A Political and Economic Dictionary of Western Europe, First Edition
Churchill, Winston
Winston Churchill was a politician and statesman in the United Kingdom. He is best known as Prime Minister of the coalition government of 1940–45 during the Second World War, when he won admiration for his determination and tireless efforts to secure the defeat of Nazi Germany. In the early post-war era, in 1946, he advocated building ‘a kind of United States of Europe’, founded on a close partnership between Germany and France (but not the United Kingdom), and he warned in the same year of the emerging Cold War in Europe, observing that ‘an iron curtain has descended across the Continent’.
Born on 30 November 1874 at Blenheim Palace, Oxfordshire, Winston Churchill graduated from the Royal Military College at Sandhurst and joined the Fourth Hussars in 1895. He saw battle during military service and as a war correspondent before first being elected to the House of Commons in 1900 for the Conservative Party. In 1904 switched to the Liberal Party, but rejoined the Conservatives in 1924. Churchill held a series of ministerial posts, including First Lord of the Admiralty (1911–16) and Chancellor of the Exchequer (1924–29). He was reappointed to the post of First Lord of the Admiralty in 1939 and, following the resignation of Neville Chamberlain in 1940, became Prime Minister and Minister of Defence of an all-party coalition.

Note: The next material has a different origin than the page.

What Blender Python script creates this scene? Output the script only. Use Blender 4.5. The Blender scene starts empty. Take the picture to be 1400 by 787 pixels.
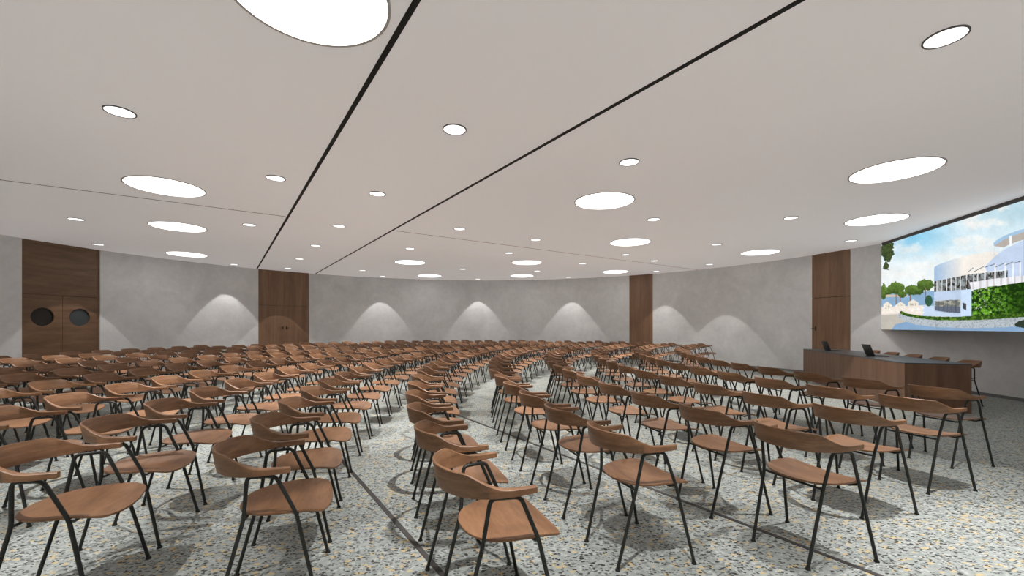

Churchill had been critical of Chamberlain’s policy of appeasement towards Nazi Germany prior to 1939 and insisted on Hitler’s unconditional surrender during the Second World War. While preparing Britain to fight alone against Germany, Churchill also developed a relationship with the USA, securing economic and military aid from that country.
In the first post-war election, held in July 1945, Churchill was replaced as Prime Minister by Clement Attlee of the Labour Party. He was re-elected as Prime Minister in 1951 but, having suffered a stroke in 1953, he retired from politics in 1955. Churchill’s career as a parliamentarian had spanned the reigns of six monarchs. He was also an accomplished artist and a prolific writer, who was awarded the Nobel Prize for Literature in 1953. He said in November 1949, ‘Writing a book was an adventure. To begin with it was a toy, an amusement; then it became a mistress, and then a master and then a tyrant. The last phase is that just as you are about to be reconciled to your servitude, you kill the monster, and fling him out to the public.’ Winston Churchill died on 24 January 1965. He was married to Clementine Hozier and they had five children.